Dans un monde où le changement climatique n’est que l’aspect le plus terrifiant d’une dégradation environnementale accélérée et où la crise agricole mondiale s’approfondit, ceux qui possèderaient le contenu génétique des graines devenues indispensables à la survie de l’humanité disposeraient d’une arme effectivement puissante. Cette arme, les Etats-Unis veulent la garder entre leurs mains.
Si, comme tous ses prédécesseurs, la secrétaire d’Etat américaine assume son rôle de défense des intérêts de son gouvernement, elle ne néglige pas ceux des entreprises. Ce qui n’est pas pour choquer le gouvernement indien, le plus libéral qu’ait connu le pays depuis son indépendance. Les Etats-Unis l’ont bien compris : l’India Inc. ambitionne de concurrencer la grosse machine capitaliste américaine, et l’Etat indien entend y contribuer.

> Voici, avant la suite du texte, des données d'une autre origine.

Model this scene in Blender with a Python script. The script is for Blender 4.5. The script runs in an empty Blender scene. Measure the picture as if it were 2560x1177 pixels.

Pour le moment, New Delhi parie qu’il y a plus à gagner qu’à perdre à collaborer avec les Etats-Unis pour le développement des nouvelles biotechnologies et la privatisation des éléments de base de l’agriculture. Mais, le jour où cette deuxième révolution verte, au profit des géants de l’agroalimentaire tels Monsanto, Wal-Mart (dont Mme Clinton a fait partie du conseil de gestion pendant plusieurs années), Cargill et Archer Daniels Midland, s’avérera désastreuse pour l’environnement, la santé et la cohésion sociale, l’Inde sera-t-elle encore en position de dire « non » ?
Mira Kamdar, chercheuse, World Policy Institute, New York ; auteure de Planet India : L’ascension turbulente d’un géant démocratique (Actes Sud, Arles, 2008).